Dan Egan is the executive producer of the new documentary film “Transforming the Beautiful Game: The Clyde Best Story,” which is premiering in London March 25, and will make its way to the United States later this spring. Best is the Bermuda player who became a starter as a teenager with West Ham United in the top-flight English league in the late 1960s. 

He was the first Black man to become an English star. In 1975, Best moved to the North American Soccer League, in which he played for the Tampa Bay Rowdies and the Portland Timbers. Best’s story is chronicled in this film, and it’s the story of race in world and North America soccer, with the presence of dozens of players, coaches, managers and family members. 

John Shrader talked with Egan about the film, Best and what the story he is telling in this film. Here are excerpts from that conversation. 
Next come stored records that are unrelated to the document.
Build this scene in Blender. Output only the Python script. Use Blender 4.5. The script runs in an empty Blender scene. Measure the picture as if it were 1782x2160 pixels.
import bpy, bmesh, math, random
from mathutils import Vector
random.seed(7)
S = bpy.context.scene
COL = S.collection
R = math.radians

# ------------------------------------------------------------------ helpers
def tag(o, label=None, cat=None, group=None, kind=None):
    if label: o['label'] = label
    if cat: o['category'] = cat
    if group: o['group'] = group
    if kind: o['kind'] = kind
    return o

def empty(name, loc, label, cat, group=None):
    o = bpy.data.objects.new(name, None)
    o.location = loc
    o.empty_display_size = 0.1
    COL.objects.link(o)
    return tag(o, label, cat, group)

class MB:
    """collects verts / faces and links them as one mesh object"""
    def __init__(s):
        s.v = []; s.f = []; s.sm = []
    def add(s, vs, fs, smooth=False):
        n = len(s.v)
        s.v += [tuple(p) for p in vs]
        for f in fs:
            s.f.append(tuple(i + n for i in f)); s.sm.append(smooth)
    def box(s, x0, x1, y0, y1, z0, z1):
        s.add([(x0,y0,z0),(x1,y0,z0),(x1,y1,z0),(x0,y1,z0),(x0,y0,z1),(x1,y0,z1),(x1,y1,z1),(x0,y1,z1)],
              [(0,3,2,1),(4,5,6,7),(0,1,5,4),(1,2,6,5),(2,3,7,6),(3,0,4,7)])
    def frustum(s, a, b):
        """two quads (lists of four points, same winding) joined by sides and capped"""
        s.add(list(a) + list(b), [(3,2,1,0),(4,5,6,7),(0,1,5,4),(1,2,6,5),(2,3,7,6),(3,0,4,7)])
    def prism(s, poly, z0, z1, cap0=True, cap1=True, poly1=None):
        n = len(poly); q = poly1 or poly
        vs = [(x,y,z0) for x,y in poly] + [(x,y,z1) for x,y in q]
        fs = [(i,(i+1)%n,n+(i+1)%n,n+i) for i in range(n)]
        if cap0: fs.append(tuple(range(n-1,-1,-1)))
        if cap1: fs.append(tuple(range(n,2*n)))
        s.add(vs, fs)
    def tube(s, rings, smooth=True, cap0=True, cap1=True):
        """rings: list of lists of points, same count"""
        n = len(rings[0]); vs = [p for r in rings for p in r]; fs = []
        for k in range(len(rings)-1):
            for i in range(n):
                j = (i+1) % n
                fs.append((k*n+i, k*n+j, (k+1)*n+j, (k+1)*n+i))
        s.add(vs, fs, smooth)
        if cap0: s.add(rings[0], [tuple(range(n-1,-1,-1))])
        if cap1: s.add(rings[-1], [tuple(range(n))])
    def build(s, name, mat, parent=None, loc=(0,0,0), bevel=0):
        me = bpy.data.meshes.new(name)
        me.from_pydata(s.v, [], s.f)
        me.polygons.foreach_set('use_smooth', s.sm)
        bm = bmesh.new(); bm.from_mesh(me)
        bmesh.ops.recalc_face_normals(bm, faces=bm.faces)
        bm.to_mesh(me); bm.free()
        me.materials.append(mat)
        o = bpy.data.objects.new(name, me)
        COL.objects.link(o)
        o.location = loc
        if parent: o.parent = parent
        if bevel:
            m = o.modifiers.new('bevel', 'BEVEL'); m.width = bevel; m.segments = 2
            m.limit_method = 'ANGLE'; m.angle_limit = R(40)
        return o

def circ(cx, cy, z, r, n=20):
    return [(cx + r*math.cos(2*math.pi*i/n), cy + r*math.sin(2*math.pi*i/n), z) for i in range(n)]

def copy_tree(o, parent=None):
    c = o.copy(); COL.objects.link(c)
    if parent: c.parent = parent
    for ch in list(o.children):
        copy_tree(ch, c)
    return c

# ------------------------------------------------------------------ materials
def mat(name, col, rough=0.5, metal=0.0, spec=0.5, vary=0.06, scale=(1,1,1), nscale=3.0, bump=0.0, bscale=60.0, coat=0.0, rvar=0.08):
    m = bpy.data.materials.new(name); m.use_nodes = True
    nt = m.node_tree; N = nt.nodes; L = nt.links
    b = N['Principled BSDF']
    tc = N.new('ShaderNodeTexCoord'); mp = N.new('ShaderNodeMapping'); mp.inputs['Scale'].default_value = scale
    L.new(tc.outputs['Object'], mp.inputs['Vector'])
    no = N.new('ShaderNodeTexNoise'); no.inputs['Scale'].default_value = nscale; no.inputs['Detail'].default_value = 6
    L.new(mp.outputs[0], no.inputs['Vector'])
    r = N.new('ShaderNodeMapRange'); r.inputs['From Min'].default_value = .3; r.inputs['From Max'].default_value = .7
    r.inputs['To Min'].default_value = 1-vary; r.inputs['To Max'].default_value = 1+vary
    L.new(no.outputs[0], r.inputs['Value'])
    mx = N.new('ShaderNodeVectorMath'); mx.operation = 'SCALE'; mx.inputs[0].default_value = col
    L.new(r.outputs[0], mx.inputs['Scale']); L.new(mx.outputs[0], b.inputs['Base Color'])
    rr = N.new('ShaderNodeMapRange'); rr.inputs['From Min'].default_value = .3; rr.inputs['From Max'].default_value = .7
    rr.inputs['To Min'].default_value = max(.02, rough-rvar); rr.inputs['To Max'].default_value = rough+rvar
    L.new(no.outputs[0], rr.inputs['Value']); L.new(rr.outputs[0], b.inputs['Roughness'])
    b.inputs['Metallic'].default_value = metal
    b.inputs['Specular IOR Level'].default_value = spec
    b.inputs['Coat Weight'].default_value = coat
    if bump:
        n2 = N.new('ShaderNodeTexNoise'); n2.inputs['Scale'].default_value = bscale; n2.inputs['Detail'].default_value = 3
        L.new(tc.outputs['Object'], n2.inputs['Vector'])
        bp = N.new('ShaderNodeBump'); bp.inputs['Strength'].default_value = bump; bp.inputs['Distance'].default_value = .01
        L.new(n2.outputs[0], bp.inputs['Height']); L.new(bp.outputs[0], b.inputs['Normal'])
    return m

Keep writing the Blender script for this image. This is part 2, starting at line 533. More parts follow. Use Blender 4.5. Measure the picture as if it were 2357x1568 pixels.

SOCCER AMERICA: Why Clyde Best and why now?

DAN EGAN: Clyde is the most impactful sportsman you never knew. As a 17-year-old boy becoming the first Black superstar of the modern TV era in England, Clyde really broke the color barrier in what is now the Premier League. And as a 17-year-old boy that’s quite a feat considering the time in London, the racial tension in London and around the world. Clyde did it without really any help, without any support, without any fanfare. 

He just traveled from Bermuda to London on a one-way ticket and went straight to the first division for West Ham United. The idea of rising from a small place to achieve something big was the driving force behind telling this story. So very few people know the true story of Clyde Best and what he achieved.